-- start Given material --
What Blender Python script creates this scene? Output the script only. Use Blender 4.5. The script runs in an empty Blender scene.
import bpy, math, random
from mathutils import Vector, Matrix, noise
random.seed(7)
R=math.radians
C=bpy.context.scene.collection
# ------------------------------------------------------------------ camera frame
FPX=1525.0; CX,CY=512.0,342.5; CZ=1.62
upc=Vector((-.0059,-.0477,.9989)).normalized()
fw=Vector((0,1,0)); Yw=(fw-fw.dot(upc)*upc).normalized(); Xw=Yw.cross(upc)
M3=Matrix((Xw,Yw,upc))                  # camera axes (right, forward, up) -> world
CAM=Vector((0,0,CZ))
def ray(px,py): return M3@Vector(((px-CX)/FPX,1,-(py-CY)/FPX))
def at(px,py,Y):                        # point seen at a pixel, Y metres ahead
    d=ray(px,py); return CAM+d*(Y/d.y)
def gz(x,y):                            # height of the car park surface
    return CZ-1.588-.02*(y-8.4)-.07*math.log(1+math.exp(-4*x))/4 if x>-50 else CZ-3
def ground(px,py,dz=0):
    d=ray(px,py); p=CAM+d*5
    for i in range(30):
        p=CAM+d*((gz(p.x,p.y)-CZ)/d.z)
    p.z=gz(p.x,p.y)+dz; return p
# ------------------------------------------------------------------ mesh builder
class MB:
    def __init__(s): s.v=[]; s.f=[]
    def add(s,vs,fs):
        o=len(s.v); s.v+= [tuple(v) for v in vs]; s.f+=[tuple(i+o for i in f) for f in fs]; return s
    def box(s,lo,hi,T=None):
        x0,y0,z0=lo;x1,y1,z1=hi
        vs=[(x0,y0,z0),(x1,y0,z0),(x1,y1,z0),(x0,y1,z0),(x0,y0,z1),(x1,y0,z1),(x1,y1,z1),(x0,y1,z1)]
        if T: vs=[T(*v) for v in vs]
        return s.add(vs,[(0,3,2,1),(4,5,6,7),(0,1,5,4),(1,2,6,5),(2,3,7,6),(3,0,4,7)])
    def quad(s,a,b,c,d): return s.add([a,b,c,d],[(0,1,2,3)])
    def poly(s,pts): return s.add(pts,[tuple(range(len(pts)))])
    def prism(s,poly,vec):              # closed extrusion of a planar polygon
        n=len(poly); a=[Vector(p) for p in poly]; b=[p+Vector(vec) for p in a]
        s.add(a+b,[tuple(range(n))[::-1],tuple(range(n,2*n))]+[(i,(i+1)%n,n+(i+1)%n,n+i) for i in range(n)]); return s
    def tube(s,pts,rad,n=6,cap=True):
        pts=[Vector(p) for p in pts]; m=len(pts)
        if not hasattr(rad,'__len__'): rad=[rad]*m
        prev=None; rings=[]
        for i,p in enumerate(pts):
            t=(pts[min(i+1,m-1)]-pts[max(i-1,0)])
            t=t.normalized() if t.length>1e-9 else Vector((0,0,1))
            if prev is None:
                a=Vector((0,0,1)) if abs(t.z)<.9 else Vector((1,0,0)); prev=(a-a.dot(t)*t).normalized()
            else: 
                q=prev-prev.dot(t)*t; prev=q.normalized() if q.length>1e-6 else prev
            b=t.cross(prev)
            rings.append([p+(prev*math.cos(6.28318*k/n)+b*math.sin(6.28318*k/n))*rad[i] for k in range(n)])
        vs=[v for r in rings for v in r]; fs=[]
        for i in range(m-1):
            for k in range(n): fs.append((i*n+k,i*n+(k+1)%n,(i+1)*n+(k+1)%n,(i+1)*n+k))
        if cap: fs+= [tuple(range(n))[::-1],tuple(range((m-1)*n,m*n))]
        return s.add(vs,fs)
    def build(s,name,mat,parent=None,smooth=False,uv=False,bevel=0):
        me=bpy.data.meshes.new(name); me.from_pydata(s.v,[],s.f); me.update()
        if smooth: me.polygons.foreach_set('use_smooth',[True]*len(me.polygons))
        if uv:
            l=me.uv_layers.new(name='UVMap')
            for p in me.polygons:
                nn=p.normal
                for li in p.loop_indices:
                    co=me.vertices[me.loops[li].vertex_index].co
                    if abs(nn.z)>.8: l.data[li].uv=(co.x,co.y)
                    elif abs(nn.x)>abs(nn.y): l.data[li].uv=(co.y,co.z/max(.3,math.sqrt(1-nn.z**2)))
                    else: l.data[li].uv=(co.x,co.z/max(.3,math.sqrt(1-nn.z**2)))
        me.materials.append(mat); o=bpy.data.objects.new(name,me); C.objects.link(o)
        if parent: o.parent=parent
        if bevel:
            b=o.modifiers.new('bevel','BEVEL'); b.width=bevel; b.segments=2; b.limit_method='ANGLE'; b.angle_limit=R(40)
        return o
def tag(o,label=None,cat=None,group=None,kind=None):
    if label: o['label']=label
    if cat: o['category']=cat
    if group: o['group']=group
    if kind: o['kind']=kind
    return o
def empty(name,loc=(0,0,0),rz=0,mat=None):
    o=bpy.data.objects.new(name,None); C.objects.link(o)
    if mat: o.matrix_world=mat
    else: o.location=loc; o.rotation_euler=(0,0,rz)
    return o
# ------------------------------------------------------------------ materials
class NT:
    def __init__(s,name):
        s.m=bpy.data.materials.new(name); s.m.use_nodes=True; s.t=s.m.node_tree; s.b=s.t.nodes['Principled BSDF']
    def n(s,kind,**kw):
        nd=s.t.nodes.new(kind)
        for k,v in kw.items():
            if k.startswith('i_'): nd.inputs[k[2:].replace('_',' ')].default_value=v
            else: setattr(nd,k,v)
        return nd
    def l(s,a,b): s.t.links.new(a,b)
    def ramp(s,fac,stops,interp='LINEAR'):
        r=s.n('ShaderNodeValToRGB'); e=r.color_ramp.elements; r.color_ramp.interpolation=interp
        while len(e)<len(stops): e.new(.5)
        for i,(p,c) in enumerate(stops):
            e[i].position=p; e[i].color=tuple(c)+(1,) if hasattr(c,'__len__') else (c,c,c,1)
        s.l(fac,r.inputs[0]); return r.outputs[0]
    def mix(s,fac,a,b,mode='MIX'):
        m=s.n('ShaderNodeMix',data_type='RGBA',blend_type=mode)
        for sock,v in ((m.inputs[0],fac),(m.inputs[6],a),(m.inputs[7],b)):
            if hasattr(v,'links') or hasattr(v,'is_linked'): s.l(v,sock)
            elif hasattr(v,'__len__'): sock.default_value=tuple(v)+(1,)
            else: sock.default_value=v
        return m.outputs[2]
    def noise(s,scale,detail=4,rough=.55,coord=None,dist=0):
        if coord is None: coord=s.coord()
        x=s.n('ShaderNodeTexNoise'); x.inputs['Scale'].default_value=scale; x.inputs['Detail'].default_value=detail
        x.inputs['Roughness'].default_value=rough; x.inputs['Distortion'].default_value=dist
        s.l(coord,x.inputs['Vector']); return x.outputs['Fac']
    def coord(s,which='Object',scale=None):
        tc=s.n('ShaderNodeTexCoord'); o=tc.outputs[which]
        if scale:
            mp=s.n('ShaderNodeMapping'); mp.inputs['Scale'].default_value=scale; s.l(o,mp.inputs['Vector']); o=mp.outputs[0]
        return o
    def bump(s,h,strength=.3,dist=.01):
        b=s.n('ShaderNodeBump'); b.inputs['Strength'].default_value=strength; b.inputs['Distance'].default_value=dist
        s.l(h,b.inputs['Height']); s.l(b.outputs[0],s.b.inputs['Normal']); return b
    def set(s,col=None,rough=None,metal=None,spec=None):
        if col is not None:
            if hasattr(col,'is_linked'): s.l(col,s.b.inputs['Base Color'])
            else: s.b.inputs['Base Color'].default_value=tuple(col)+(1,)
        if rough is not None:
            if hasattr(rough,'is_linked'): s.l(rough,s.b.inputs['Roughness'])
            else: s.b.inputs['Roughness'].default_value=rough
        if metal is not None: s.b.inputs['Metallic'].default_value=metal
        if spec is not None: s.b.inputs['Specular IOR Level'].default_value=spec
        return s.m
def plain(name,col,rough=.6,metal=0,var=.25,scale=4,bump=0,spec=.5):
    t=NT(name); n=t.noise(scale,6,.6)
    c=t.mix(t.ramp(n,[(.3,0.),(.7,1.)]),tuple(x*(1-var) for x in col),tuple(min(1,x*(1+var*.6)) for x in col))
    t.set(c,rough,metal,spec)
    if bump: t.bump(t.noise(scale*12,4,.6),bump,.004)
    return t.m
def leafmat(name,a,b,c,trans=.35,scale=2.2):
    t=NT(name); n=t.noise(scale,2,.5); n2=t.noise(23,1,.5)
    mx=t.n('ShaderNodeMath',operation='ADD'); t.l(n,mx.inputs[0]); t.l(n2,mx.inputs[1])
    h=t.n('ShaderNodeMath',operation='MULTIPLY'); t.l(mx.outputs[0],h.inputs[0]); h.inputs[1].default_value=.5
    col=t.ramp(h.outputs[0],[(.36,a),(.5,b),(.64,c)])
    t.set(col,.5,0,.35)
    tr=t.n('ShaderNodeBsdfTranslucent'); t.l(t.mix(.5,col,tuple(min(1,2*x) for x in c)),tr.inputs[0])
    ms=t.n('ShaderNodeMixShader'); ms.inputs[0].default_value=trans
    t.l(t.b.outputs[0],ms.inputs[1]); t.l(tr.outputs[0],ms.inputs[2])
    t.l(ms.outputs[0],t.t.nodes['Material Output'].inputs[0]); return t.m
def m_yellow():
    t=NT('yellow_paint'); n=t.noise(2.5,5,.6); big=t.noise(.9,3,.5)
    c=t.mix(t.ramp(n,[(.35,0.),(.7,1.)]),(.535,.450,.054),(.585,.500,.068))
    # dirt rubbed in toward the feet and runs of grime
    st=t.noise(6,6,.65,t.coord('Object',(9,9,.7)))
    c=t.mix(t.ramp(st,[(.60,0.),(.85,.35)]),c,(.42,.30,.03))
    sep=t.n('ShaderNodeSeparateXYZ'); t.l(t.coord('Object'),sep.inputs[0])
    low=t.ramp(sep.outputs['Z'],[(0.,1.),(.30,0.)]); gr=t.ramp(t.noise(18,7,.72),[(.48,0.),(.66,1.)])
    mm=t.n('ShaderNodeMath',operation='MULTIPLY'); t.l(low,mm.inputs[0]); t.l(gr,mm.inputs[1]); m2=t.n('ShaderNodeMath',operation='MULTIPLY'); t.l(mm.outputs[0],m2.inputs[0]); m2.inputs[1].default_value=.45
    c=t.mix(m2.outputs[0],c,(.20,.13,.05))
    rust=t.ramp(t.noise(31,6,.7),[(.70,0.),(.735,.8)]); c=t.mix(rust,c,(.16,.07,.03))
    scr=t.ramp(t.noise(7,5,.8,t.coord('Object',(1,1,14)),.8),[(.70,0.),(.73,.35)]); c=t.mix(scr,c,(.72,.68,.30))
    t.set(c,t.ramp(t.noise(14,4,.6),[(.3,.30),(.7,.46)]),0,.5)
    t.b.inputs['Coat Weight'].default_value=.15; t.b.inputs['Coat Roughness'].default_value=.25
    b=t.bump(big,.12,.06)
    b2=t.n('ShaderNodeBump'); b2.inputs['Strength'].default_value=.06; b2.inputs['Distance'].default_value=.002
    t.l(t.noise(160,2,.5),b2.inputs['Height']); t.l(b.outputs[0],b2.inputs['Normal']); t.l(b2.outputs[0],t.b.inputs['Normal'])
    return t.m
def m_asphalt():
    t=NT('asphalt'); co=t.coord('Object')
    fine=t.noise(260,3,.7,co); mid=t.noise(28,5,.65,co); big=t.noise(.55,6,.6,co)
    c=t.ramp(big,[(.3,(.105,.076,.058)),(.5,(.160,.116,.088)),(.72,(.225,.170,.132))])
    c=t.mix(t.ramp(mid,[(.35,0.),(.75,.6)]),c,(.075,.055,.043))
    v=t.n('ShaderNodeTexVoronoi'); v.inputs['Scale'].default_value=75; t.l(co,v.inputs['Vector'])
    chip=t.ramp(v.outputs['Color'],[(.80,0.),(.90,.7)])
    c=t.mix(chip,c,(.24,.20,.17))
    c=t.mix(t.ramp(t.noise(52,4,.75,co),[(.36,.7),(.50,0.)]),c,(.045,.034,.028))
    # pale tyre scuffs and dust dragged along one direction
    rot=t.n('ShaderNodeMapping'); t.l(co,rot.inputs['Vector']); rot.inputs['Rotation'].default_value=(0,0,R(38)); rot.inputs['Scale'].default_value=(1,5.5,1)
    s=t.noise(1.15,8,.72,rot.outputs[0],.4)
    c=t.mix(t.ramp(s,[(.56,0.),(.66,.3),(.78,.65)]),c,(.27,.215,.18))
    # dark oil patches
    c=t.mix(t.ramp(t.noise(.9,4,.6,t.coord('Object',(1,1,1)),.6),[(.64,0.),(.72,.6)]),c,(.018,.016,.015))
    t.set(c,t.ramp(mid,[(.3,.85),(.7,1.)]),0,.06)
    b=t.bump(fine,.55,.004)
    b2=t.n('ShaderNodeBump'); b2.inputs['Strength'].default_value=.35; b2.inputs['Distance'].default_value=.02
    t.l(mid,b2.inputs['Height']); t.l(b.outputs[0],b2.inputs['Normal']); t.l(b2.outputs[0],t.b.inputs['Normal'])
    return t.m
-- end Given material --
__Exercise requirements__:
Gather from the data above every line with the string "empty".

__Exercise output__:
What Blender Python script creates this scene? Output the script only. Use Blender 4.5. The script runs in an empty Blender scene.
def empty(name,loc=(0,0,0),rz=0,mat=None):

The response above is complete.